Boy, do we long to caress those Cartier brooches and gaze at those Guercinos! More often than not, I have to let people down, crushing their dreams as I tell them that the market for 19th-century watercolours is not what it used to be. Nevertheless, the search is always worth it: one memorable valuation day in Brussels involved a woman slowly peeling back many layers of bubble wrap only to reveal a tin full of dog biscuits. I was relieved to learn that she had wrapped the wrong tin and eventually she returned with the right one housing an exquisite pale blue guilloché enamel Fabergé frame.
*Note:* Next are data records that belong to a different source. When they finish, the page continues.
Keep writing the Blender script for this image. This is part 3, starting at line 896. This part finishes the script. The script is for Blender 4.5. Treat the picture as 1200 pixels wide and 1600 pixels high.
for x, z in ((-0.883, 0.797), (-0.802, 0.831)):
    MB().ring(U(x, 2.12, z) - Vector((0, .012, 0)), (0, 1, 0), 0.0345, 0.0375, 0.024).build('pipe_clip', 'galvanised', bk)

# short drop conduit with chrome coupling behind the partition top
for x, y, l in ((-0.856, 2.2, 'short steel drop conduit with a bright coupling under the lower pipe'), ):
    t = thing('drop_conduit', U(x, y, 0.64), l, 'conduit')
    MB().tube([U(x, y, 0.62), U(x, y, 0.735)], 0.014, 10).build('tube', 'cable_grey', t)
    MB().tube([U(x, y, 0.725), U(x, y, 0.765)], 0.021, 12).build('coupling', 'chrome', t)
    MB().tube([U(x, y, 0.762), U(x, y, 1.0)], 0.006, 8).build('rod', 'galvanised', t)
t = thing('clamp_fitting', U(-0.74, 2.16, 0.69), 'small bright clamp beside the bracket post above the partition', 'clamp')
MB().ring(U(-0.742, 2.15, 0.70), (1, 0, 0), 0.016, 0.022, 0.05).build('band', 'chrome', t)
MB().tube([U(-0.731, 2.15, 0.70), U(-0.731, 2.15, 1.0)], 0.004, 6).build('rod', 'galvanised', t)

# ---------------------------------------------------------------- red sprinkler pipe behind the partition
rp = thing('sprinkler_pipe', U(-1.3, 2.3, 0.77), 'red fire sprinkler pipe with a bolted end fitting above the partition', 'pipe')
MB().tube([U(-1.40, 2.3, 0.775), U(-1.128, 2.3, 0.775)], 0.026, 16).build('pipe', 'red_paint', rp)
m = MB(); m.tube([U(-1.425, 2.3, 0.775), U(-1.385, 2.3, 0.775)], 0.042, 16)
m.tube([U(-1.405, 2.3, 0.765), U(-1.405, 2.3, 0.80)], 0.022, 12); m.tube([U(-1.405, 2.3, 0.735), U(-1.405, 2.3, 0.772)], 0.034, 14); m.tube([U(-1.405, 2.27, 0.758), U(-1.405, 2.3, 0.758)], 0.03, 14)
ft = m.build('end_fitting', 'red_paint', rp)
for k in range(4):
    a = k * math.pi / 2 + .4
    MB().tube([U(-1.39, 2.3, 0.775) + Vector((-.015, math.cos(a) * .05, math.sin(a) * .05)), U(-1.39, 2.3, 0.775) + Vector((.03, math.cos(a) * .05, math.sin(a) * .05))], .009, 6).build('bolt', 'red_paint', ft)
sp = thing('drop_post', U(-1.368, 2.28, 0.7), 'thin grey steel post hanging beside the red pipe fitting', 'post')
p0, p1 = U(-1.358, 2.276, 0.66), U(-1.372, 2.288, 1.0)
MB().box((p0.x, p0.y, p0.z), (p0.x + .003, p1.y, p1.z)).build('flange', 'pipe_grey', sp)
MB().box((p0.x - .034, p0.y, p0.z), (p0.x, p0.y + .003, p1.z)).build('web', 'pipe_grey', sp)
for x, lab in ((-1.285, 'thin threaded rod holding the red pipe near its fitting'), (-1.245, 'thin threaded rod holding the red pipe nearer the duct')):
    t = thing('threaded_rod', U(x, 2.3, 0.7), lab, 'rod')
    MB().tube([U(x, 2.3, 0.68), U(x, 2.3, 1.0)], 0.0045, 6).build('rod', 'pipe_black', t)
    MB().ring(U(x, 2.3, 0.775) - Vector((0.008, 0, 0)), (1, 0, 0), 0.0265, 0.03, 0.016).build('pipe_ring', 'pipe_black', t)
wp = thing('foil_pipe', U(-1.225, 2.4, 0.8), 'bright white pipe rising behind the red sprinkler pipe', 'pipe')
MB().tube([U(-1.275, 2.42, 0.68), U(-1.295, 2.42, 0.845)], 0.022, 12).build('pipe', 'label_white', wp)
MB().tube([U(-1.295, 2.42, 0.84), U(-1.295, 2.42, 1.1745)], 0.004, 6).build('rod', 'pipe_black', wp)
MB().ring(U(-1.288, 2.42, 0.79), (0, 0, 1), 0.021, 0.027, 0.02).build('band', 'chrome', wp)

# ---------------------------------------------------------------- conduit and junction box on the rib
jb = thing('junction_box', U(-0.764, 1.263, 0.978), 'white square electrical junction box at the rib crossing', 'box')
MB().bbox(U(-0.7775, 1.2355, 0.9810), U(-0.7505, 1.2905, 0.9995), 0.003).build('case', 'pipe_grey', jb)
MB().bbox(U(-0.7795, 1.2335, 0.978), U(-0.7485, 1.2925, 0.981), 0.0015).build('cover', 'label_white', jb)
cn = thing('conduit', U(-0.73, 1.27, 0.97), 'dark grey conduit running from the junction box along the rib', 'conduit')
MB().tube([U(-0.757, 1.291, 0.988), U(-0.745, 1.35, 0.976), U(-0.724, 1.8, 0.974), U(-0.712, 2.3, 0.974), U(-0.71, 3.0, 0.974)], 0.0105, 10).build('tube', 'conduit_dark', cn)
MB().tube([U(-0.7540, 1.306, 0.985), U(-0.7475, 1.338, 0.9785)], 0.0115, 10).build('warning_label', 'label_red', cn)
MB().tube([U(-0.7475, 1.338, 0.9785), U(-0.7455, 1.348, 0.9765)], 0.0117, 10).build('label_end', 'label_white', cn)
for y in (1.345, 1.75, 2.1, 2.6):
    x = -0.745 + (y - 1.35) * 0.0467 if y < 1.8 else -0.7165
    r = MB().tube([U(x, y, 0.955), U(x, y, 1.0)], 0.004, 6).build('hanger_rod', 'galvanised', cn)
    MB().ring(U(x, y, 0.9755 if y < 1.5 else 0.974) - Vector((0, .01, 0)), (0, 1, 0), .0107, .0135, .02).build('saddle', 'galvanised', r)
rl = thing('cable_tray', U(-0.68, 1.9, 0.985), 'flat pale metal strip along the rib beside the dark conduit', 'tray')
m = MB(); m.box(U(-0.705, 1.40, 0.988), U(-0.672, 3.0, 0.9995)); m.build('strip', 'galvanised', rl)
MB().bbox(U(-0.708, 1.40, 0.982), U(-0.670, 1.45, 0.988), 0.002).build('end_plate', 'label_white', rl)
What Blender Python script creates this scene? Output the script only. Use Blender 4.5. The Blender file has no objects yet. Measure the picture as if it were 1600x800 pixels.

It doesn’t matter who you are: if you look and smell like a tramp but have a Canaletto in your Sainsbury’s bag, you’ll be greeted as a lifelong friend
There is something wonderfully egalitarian about the auction business. It doesn’t matter who you are: if you look and smell like a tramp but have a Canaletto in your Sainsbury’s bag, you’ll be greeted as a lifelong friend. Salutary tales abounded on New Bond Street of the man in a bashed-up leather jacket who was barred entrance to one auction house by a snooty doorman, only to walk into another and consign his Rothko. No auctioneer ever wants to be responsible for ‘the one that got away’, hence why every call and visit is taken seriously, although eventually I stopped taking calls from Jack in Liverpool when it transpired that his collection of Russian masterpieces was no more than a picture calendar from the Tretyakov Gallery. ‘I’ve got a Shishkin in front of me, Sophie,’ he would say boastfully over the telephone. ‘No, Jack, you’re just looking at October.’
A tip from the top: if at all possible, always view an auction before bidding on something. While photographs online are better than ever, there is no substitute for handling something ‘in the flesh’; works of art really do commune with you, as Bruce Chatwin knew so well. You would be surprised at the number of people who buy things remotely and on collection exclaim ‘Oh, my goodness! I had no idea it was so small!’ Also, take what you hear others saying in the view with a pinch of salt. I observed many Russian clients practising what I refer to as ‘reverse tyre-kicking’, whereby one might say very loudly to another in the saleroom, ‘This painting is a terrible fake! Complete and utter dross!’ only for him to bid fiercely for said dross and buy it, hoping that he had put off other potential bidders.
It would be remiss of me to write about auctions and not to mention Rasputin’s penis. Early on in my auctioneering career, I was told that Rasputin’s pickled penis had once been consigned for sale but, regrettably, turned out to be a sea cucumber. Auction urban myth? I don’t think it really matters.